Exodusters–Voting with one’s feet

                  One of the greatest rights any person can hold is the “right to exit,” that is, the right and ability to depart a bad situation in search of a better one.  With the failure and end of post-Civil War Reconstruction in 1877, numerous ex-slaves voted with their feet, leaving the South for the American West.  The 1870s and 1880s witnessed the beginning of the plains settlement boom, and blacks migrated in significant numbers to western Kansas, western Nebraska, and Oklahoma.  Known as Exodusters, these blacks shook the dust of southern prejudice off their feet.  The Homestead Act of 1862, one of the most liberal and republican of all American laws, did not discriminate on basis of race, and any black males or single black females were welcome to take up a government-provided homestead.  Though records were poorly kept, almost 40,000 blacks migrated to the new communities.  Like many or the original European-derived Great Plains communities, few of these black Gilded Age settlements remain at the beginning of the twenty-first century.  The most prominent of those still extant is Nicodemus in Graham County, Kansas.  It had been the earliest of the Exoduster communities, founded in 1877.

                  The two most prominent individuals in the great exodus from the South were Louisianan Henry Adams, a former slave, and Benjamin “Pap” Singleton.  Both men mixed self-help philosophy and God-given drive with entrepreneurial boosterism to promote the black settlements.  “What’s going to be a hundred years from now ain’t much account to us,” Singleton said, and the “whites has the lands and the sense, an’ the blacks has nothin’ but their freedom, an’ it’s jest like a dream to them.” The promoters sent advertising circulars to black churches, mostly located in the border states and upper South.  Most of the Exodusters came from Tennessee.

                  The enterprise faced many obstacles.  First, many southern whites feared the loss of exploitable, cheap labor.  Armed throughout river ports in the South, whites physically prevented innumerable blacks from migrating.  Second, unlike the many European immigrants to the high plains who had first lived in the steppes of Russia, the blacks from the South had no experience with dry farming.  Continental weather patterns and very little rain hindered black agricultural efforts at first.
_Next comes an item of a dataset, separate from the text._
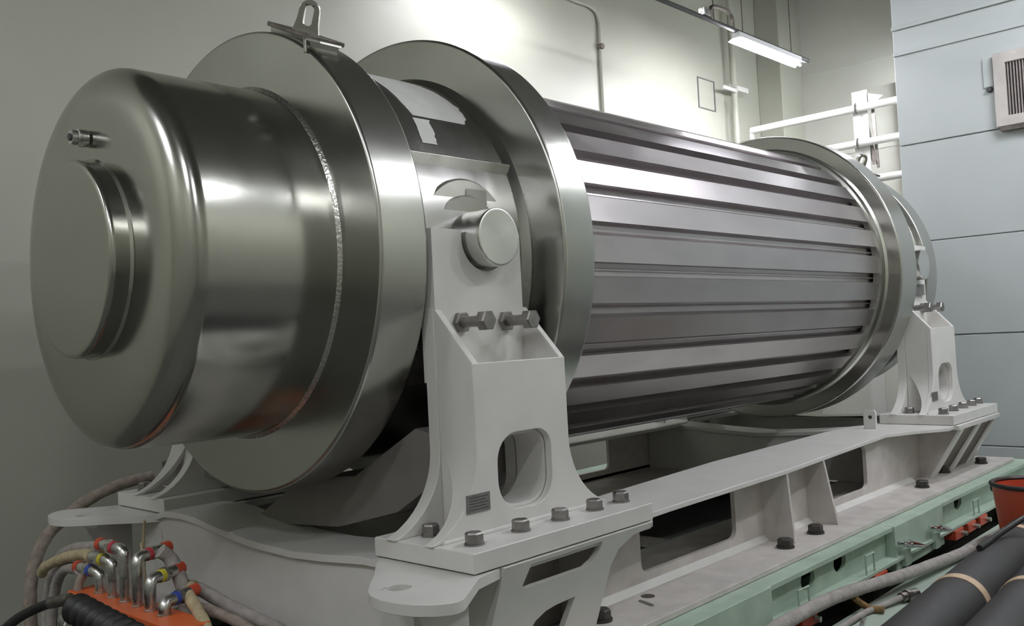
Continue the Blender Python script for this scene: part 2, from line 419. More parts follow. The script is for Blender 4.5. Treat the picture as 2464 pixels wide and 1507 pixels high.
# ribbed body: 32 folded panels with recessed channels
NP_ = 32; pts = []
for i in range(NP_):
    c0 = R_(.6 + 360 / NP_ * i)
    h = R_(3.6)
    for a, r in ((-h, 1.094), (-h * .5, 1.0915), (h * .5, 1.0915), (h, 1.094)): pts.append((c0 + a, r))
    g0 = c0 + h
    gw = R_(360 / NP_) - 2 * h
    for a, r in ((.05, 1.030), (.38, 1.026), (.44, 1.046), (.56, 1.046), (.62, 1.026), (.95, 1.030)): pts.append((g0 + a * gw, r))
poly = [(-r * math.cos(a), r * math.sin(a)) for a, r in pts]
vs = []; fs = []; n = len(poly)
t = MB()
t.add([(1.19, p, q) for p, q in poly] + [(5.18, p, q) for p, q in poly], [(i, (i + 1) % n, n + (i + 1) % n, n + i) for i in range(n)])
body = t.build('ribbed_body', M['fin_steel'], CK, sharp=20)
t = MB().lathe([(5.08, 1.05), (5.09, 1.115), (5.15, 1.12), (5.175, 1.14), (5.175, 1.05)], 'x', n=160)
t.build('end_collar', M['flange_steel'], CK, sharp=30)
# inner band at flange 2's face, thick root weld
MB().lathe([(.925, 1.008), (.945, 1.02), (.969, 1.04), (.972, .99)], 'x', n=160).build('root_weld', M['shell_steel'], CK)
# trunnion pads, discs, collars, trunnions
ZT = .024
def trunnion(xc, sy):
    p = MB(); p.box(xc - .30, xc + (.365 if xc < 3 else .33), sy * .94, sy * .70, -.46, .425)
    o = p.build('trunnion_pad', M['pad_steel'], CK, .006)
    Y = lambda a: sy * a
    d = MB().lathe([(Y(.93), 0), (Y(.93), .292), (Y(.975), .292), (Y(.985), .282), (Y(.985), 0)], 'y', (xc, 0, ZT), 96)
    d.build('trunnion_disc', M['disc_steel'], o, sharp=25)
    q = MB(); q.prism(rrect(xc + .0, xc + .13, ZT + .165, ZT + .245, .01), Y(.984), Y(.990), 'y'); q.build('stamped_tab', M['pad_steel'], o, .002)
    c = MB().lathe([(Y(.975), .215), (Y(.992), .213), (Y(.997), .205), (Y(.997), .15), (Y(.998), 0)], 'y', (xc, 0, ZT), 72)
    c.build('trunnion_collar', M['pad_steel'], o, sharp=25)
    tr = MB().lathe([(Y(.99), .130), (Y(1.175), .130), (Y(1.182), .127), (Y(1.184), .122), (Y(1.184), 0)], 'y', (xc, 0, ZT), 72)
    tr.build('trunnion', M['bright_steel'], o, sharp=25)
for xc in (.60, 5.86):
    for sy in (-1, 1): trunnion(xc, sy)
# lifting lugs on the first and last rings
def lug(x, ang, big=True, R=1.10, plate=True):
    # ang measured from the top towards the camera side
    n = Vector((0, -math.sin(R_(ang)), math.cos(R_(ang)))); tdir = Vector((0, -math.cos(R_(ang)), -math.sin(R_(ang))))
    c = Vector((x, 0, 0)) + n * R; X = Vector((1, 0, 0))
    def P(a, b, cc): return c + X * a + tdir * b + n * cc
    base = None
    t = MB(); L = .19
    t.quadbox([P(-.09, -L, .016), P(.09, -L, .016), P(.09, L, .016), P(-.09, L, .016)], [P(-.09, -L, .036), P(.09, -L, .036), P(.09, L, .036), P(-.09, L, .036)])
    base = t.build('lifting_lug_base', M['dark_metal'], CK, .003)
    # solid infill under the plate
    t = MB(); t.quadbox([P(-.07, -L + .02, -.03), P(.07, -L + .02, -.03), P(.07, L - .02, -.03), P(-.07, L - .02, -.03)], [P(-.08, -L + .02, .016), P(.08, -L + .02, .016), P(.08, L - .02, .016), P(-.08, L - .02, .016)])
    t.build('lug_packing', M['flange_steel'], base, .002)
    # eye plate
    W, H = .05, .15
    out = [(-W - .012, 0), (W + .012, 0), (W, H * .35), (W - .004, H - .045)] + [(math.cos(R_(a)) * (W - .006), H - .045 + math.sin(R_(a)) * .045) for a in range(15, 180, 15)] + [(-W + .004, H - .045), (-W, H * .35)]
    hole = [(math.cos(R_(a)) * .021, (H * .70 if math.sin(R_(a)) >= 0 else H * .36) + math.sin(R_(a)) * .021) for a in range(0, 360, 20)]
    t = MB(); t.prism(out, -.022, .022, 'y', holes=[hole])
    dx = Vector((.75, .0, 0)) + tdir * .66; dx.normalize(); dy = n.cross(dx)
    t.v = [P(0, 0, .03) + dx * v.x + dy * v.y + n * v.z for v in t.v]
    t.build('lifting_eye', M['flange_steel'], base, .003)
lug(.12, 25); lug(.12, -39); lug(6.33, 25, R=1.085)
t = MB(); t.quadbox([(-.012, -.645, .925), (.10, -.645, .925), (.10, -.77, .873), (-.012, -.77, .873)], [(-.012, -.645, .937), (.10, -.645, .937), (.10, -.77, .885), (-.012, -.77, .885)]); t.box(-.012, -.004, -.665, -.645, .865, .93)
t.build('edge_clip', M['pad_steel'], ring_a, .002)
# paper labels curved on the shell
def label_patch(pts_xth, R=1.0135):
    q = [pts_xth[0]]
    for a, b in zip(pts_xth, pts_xth[1:]):
        for k in (1, 2, 3): q.append((a[0] + (b[0] - a[0]) * k / 3 + random.uniform(-.002, .002), a[1] + (b[1] - a[1]) * k / 3 + random.uniform(-.009, .009), a[2] + (b[2] - a[2]) * k / 3))
    pts_xth = q
    vs = []
    t = MB(); m = len(pts_xth)
    # rows between left and right outlines
    for (x0, x1, th) in pts_xth:
        for s in range(7):
            x = x0 + (x1 - x0) * s / 6; vs.append((x, -R * math.cos(R_(th)), R * math.sin(R_(th))))
    fs = [(i * 7 + k, i * 7 + k + 1, (i + 1) * 7 + k + 1, (i + 1) * 7 + k) for i in range(m - 1) for k in range(6)]
    t.add(vs, fs); o = t.build('paper_label', M['label'], shell_a)
    md = o.modifiers.new('solidify', 'SOLIDIFY'); md.thickness = .0015
label_patch([(.47, .80, 38.4), (.465, .835, 40.5), (.46, .845, 43), (.455, .86, 47), (.45, .85, 52), (.44, .83, 57), (.44, .80, 61), (.44, .70, 64)])
label_patch([(.435, .525, 28.2), (.44, .53, 31), (.45, .545, 34), (.46, .56, 37.4)])
# grille of tie plates under the shell
t = MB()
for (x0, x1) in ((.28, .93), (5.53, 6.18)):
    pass

# ================================================================== PEDESTALS
def make_pedestal():
    Pd = empty('cask_pedestal', (0, -1.2, -1.216))
    W_ = 'white'
    # base plate
    MB().box(-.545, .605, -1.517, -.93, -1.293, -1.216).build('base_plate', M[W_], Pd, .005)
    # saddle plate with round seat
    n = 20; rS = .145; top = .060
    pts = [(-.29, -.60), (.26, -.60), (.26, top), (rS + .03, top)]
    pts += [(.03 + rS * math.cos(R_(a)), ZT + rS * math.sin(R_(a))) for a in [14 - (208) * k / n for k in range(n + 1)]]
    pts += [(.03 - rS, top), (-.29, top)]
    MB().prism(pts, -1.090, -1.0, 'y').build('saddle_plate', M[W_], Pd, .004)
    # outline of the pedestal faces with flared feet
    def flare(z):      # extra half width at height z
        if z > -.88: return 0
        q = (-.88 - z) / (1.216 - .88); return .265 * (1 - math.sqrt(max(0, 1 - q * q * .92))) / (1 - math.sqrt(.08)) 
    zz = [-.522, -.88] + [-.88 - (.336) * k / 12 for k in range(1, 13)]
    def outline(hw0, ztop):
        z_ = [ztop] + zz[1:]
        right = [(hw0 + flare(z), z) for z in z_]; left = [(-hw0 - flare(z), z) for z in z_]
        return left[::-1] + right if False else (right + left[::-1])
    hole = rrect(-.172, .168, -1.149, -.826, .1, 8, rs=(.085, .12, .13, .12))
    fr = MB().prism(outline(.293, -.522), -1.30, -1.262, 'y', holes=[hole]).build('front_plate', M[W_], Pd, .004)
    MB().prism(outline(.293, -.285), -1.080, -1.015, 'y', holes=[rrect(-.165, .165, -1.149, -.826, .1, 8)]).build('back_plate', M[W_], Pd, .004)
    # hole lining
    hi = rrect(-.157, .153, -1.134, -.841, .09, 8, rs=(.075, .11, .12, .11))
    MB().prism(hole, -1.262, -1.10, 'y', holes=[hi]).build('hole_sleeve', M[W_], fr)
    # side walls with sloping shoulder, tapering into the front foot
    for s in (-1, 1):
        t = MB()
        t.prism([(-1.082, -.282), (-1.297, -.519), (-1.297, -1.214), (-1.082, -1.214)], s * .256, s * .291, 'x')
        # curved cheek that narrows towards the foot
        vs = []; m = 13
        for k in range(m):
            z = -.88 - .336 * k / 12; x = .2905 + flare(z); ye = -1.30 + .215 * (1 - (k / 12)) ** 1.3 + .05 * (k / 12)
            if k == 0: ye = -1.083
            for xx in (x, x - .03 - .02 * k / 12):
                for yy in (-1.298, ye): vs.append((s * xx, yy, z))
        fs = []
        for k in range(m - 1):
            o = 4 * k
            for a, b in ((0, 1), (1, 3), (3, 2), (2, 0)): fs.append((o + a, o + b, o + 4 + b, o + 4 + a))
        fs += [(0, 1, 3, 2), (4 * m - 4, 4 * m - 3, 4 * m - 1, 4 * m - 2)]
        t.add(vs, fs)
        t.build('side_wall', M[W_], Pd, .004)
    MB().box(-.26, .26, -1.27, -1.08, -.56, -.535).build('shelf', M[W_], Pd, .002)
    # adjusting bolts through the shoulder
    for x in (-.145, .135):
        o = MB().cyl((x, -1.08, -.347), (x, -1.25, -.347), .024, 16).build('adjusting_bolt', M['bolt'], Pd)
        MB().hexa((x, -1.225, -.347), (0, -1, 0), .045, .045).build('bolt_head', M['bolt'], o)
        MB().hexa((x, -1.085, -.347), (0, -1, 0), .048, .03).build('lock_nut', M['bolt'], o)
    # plate bolts with washers
    for (x, y) in ((-.43, -1.405), (-.155, -1.395), (.10, -1.39), (.345, -1.385), (.555, -1.375), (-.41, -1.13), (.50, -1.13)):
        t = MB().lathe([(-1.216, 0), (-1.216, .041), (-1.209, .041), (-1.209, 0)], 'z', (x, y, 0), 20)
        t.hexa((x, y, -1.209), 'z', .037, .042)
        t.build('bolt', M['bolt'], Pd)
    # data plate with rows of engraving
    d = MB().box(-.365, -.232, -1.305, -1.300, -1.122, -1.048).build('data_plate', M['data'], Pd, .001)
    t = MB()
    for k in range(5): t.box(-.352, -.245 - .012 * (k % 2), -1.3062, -1.305, -1.062 - .012 * k, -1.059 - .012 * k)
    t.build('engraved_lines', M['engraving'], d)
    # weld fillets
    t = MB(); t.tube([(-.50, -1.305, -1.212), (.50, -1.305, -1.212)], .010, 8, False); t.build('weld_bead', M[W_], Pd)
    return Pd
ped = make_pedestal()
ped.location.x = .571
tag(ped, 'nearest white pedestal carrying the near trunnion on the camera side', 'pedestal', 'pedestals under the cask trunnions')
p2 = copy_tree(ped); p2.location.x = .571 + 5.283
tag(p2, 'far white pedestal at the distant end of the cask on the camera side', 'pedestal')
MB().box(5.84, 6.15, -1.10, -1.0, .14, .20).build('latch_bar', M['white'], p2, .004)
MB().box(5.80, 5.82, -1.09, -1.0, .05, .26).build('latch_post', M['white'], p2, .003)
MB().box(5.80, 6.02, -1.115, -1.091, -.235, -.14).build('latch_block', M['data'], p2, .003)
p3 = copy_tree(ped); p3.location = (.571, 1.2, -1.216); p3.scale.y = -1
tag(p3, 'white pedestal behind the near end cap on the wall side, mostly hidden', 'pedestal')
p4 = copy_tree(ped); p4.location = (.571 + 5.283, 1.2, -1.216); p4.scale.y = -1
tag(p4, 'white pedestal at the distant end on the wall side, mostly hidden behind the cask', 'pedestal')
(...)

                  Still, the new settlers overcame these difficulties and created thriving communities.  “When I landed on the soil I looked on the ground and I says this is free ground,” one black settler said. “Then I looked on the heavens and I says them is free and beautiful heavens. Then I looked within my heart and I says to myself, I wonder why I was never free before?”  A Great Bend, Kansas, newspaper editorialized: “We have been so long aiding white people coming here that certainly no one would think of refusing the freedom of the state to a few hundred colored people seeking liberty and a home.  Treat the colored people exactly the same as if they were white people in like circumstances.”  By 1890, blacks owned roughly 20,000 acres in Kansas.  Inspired by the philosophy of Booker T. Washington, another 50,000 blacks settled in Indian Territory in the 1890s.  The leader of the Oklahoma migrations, Edward McCabe, desired the creation of an independent black state.

                  Blacks participated in more western activities than just farming.  A goodly percentage worked as cowboys or on railroads.  Most famous among western blacks were the so-called “Buffalo Soldiers,” who fought in several important Indian battles between the Civil War and 1890.  Stripped down to peacetime size after the Civil War, the frontier army relied heavily–sometimes exclusively–on black soldiers.  Buffalo soldiers served in campaigns against the Sioux, the Cheyenne, the Comanche, the Kiowa, the Ute, and the Apache.  Black troops also protected the United States border against Mexican bandits.  Congress awarded fourteen medals of honor to black soldiers between 1870 and 1890.